On remarque également que si au niveau de la transcription, l’auteur adopte les règles proposées par l’Inalco (Institut national des langues et civilisations orientales), ces règles peuvent à plusieurs reprises lui échapper. A titre d’exemple, le principe de l’utilisation du tiret (-) n’est pas claire. Dans cette phrase « surf-iyyi a Izil » (p. 37), le tiret sépare le verbe et le pronom. A la page suivante, on constate l’absence du tiret dans la même phrase et cela, à deux reprises, surf iyyi et samh iyyi. Le même constat peut être fait pour la phrase « Ml iyyi » (p. 11). Quelques fois, le tiret est mal placé. C’est le cas de « igh-t izra » (p. 29). Il doit séparer le pronom « t » et le verbe « igh t-izra ». Ce tiret qui devait se placer toujours entre le verbe et la particule d’orientation « d » (pour le rapprochement) ou « nn » (pour l’éloignement) n’est pas toujours respecté. Dans le même sens, à la page 28, l’auteur n’utilise pas le tiret dans la phrase suivante « iga nn » ou « llan nn » (p. 29) alors qu’on le trouve dans d’autres phrases comme « izr-nn » (p. 35), « ur tt-nn-itam » (p. 9) ou « ad nn-ikka » (p. 33).
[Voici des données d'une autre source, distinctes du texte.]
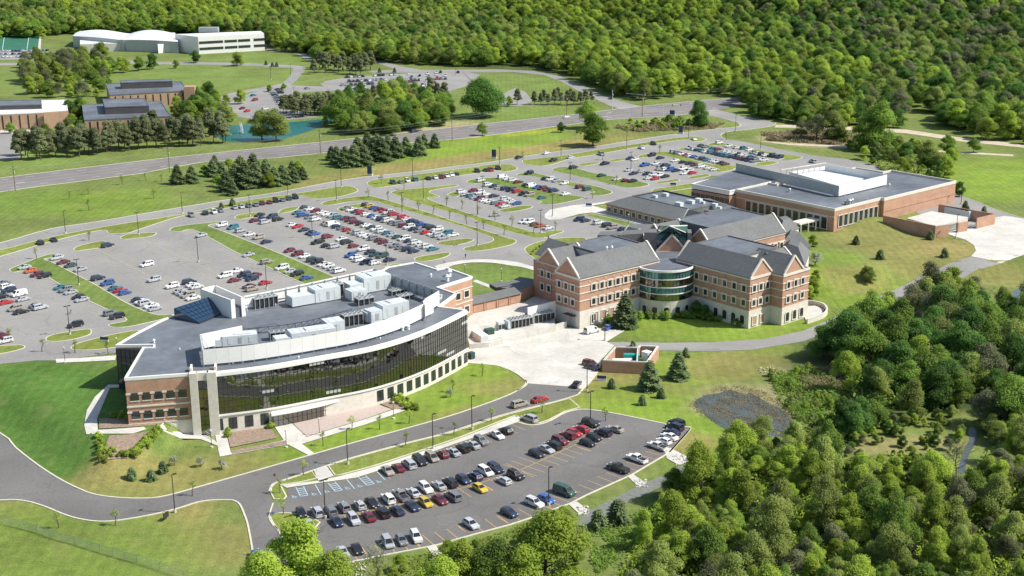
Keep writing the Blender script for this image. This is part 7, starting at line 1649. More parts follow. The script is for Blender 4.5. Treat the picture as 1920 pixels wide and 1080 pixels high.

Il le respecte aussi avec le « d ». Par exemple « turri-d » ou « tucka-d » (p. 28-29). Il en va de même pour le hiatus. Le principe est que deux voyelles ne se rencontrent jamais en tamazight. L’insertion d’un « y » entre les deux facilite la prononciation. L’auteur respecte ce principe certaines fois et l’ignore d’autres fois. Ainsi, on peut trouver « aylli as-igan » (p. 38) plutôt que « aylli yas-igan). Mais à la page 25 l’auteur suivra ce principe dans la phrase suivante, « tin ids zrinin ay ad ».
Conclusion
En partant d’une relation sexuelle considérée comme illégitime, l’auteur est parvenu à aborder le religieux, le politique et l’économique sans oublier la question identitaire amazighe qui se glisse silencieusement dans les interlignes du texte. Il a réussi avec audace à nous présenter la complexité des relations humaines dans une société pleine de paradoxes et qui essaye difficilement de dépasser ses tabous.